On February 6, 2025, RenovoRx, Inc., a Delaware corporation (the “Company”), entered into an underwriting agreement (the “Underwriting Agreement”) by and between the Company and Titan Partners Group LLC, a division of American Capital Partners, LLC, as the sole bookrunner (the “Underwriter”). Pursuant to the Underwriting Agreement, the Company agreed to sell to the Underwriter, in a firm commitment underwritten public offering (the “Offering”), 11,523,810 shares of common stock at a public offering price of $1.05 per share, less underwriting discounts and commissions. The Offering is expected to close on or about February 10, 2025, subject to the satisfaction of customary closing conditions.
The Company estimates that the aggregate net proceeds from the Offering will be approximately $10.9 million, after deducting underwriting discounts and estimated offering expenses.
The securities in the Offering are offered by the Company pursuant to a prospectus supplement dated as of February 6, 2025 (the “Prospectus Supplement”), which was filed with the Securities and Exchange Commission (the “SEC”) on February 10, 2025, in connection with a takedown from the Company’s effective shelf registration statement on Form S-3, which was initially filed with the SEC on November 10, 2022, and subsequently declared effective on November 21, 2022 (No. 333-268302) (the “Registration Statement”).
The Company agreed to issue to the Underwriter warrants (the “Underwriter Warrant”) to purchase 576,191 shares of common stock, which such warrant is exercisable commencing six (6) months after the closing date of the Offering, and will be exercisable for a period of five years from the date of issuance, at an exercise price of $1.21 per share.
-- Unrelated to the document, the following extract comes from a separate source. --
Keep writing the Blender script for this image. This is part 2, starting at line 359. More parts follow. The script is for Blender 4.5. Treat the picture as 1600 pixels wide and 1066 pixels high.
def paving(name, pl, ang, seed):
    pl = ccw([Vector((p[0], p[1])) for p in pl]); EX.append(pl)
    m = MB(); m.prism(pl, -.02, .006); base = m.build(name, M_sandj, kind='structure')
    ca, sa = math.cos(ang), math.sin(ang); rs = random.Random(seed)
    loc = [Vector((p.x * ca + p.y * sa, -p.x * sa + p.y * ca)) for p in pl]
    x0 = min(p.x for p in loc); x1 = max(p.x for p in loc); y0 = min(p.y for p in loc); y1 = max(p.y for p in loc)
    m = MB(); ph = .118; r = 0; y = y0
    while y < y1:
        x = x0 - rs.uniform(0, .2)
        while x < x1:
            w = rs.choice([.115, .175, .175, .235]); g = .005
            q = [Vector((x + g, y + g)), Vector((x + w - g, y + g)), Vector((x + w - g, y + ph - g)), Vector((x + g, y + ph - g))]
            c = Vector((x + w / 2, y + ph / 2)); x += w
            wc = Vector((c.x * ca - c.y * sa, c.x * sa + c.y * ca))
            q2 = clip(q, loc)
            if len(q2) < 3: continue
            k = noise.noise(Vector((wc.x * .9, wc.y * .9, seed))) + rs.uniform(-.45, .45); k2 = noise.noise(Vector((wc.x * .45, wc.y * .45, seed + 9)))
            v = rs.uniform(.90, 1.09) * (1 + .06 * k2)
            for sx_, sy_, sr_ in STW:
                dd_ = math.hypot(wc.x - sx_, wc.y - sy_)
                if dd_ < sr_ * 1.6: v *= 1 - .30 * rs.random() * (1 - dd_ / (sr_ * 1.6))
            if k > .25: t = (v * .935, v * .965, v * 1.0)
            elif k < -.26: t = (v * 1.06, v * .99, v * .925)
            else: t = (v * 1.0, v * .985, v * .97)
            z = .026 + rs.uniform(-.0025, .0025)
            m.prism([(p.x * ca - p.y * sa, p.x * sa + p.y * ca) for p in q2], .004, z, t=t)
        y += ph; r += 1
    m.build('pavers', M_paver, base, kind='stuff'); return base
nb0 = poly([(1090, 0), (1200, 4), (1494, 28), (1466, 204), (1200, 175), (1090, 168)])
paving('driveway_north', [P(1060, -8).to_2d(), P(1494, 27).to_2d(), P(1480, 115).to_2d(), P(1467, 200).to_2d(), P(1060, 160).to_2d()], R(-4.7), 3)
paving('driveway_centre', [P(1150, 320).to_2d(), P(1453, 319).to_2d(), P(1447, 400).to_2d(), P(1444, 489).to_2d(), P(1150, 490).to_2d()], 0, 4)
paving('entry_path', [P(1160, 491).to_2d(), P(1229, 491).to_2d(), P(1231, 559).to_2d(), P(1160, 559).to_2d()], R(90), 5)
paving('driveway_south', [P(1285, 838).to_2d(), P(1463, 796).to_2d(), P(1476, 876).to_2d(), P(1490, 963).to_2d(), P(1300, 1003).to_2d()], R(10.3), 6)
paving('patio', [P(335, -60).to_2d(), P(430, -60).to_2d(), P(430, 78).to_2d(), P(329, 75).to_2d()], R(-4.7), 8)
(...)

The material terms of the Offering are described in the Registration Statement and the Prospectus Supplement. The Underwriting Agreement contains customary representations, warranties and agreements, including a 45-day standstill provision pursuant to which the Company will be prohibited (subject to customary exceptions) from issuing new securities. The Company also agreed in the Underwriting Agreement to indemnify the Underwriter against certain liabilities.
The foregoing descriptions of the Underwriting Agreement and Underwriter Warrant are not complete and are qualified in their entirety by reference to the full text of the Underwriting Agreement and Underwriter Warrant, copies of which are filed as Exhibits 1.1 and 4.1, respectively, to this Current Report on Form 8-K and are incorporated herein by reference.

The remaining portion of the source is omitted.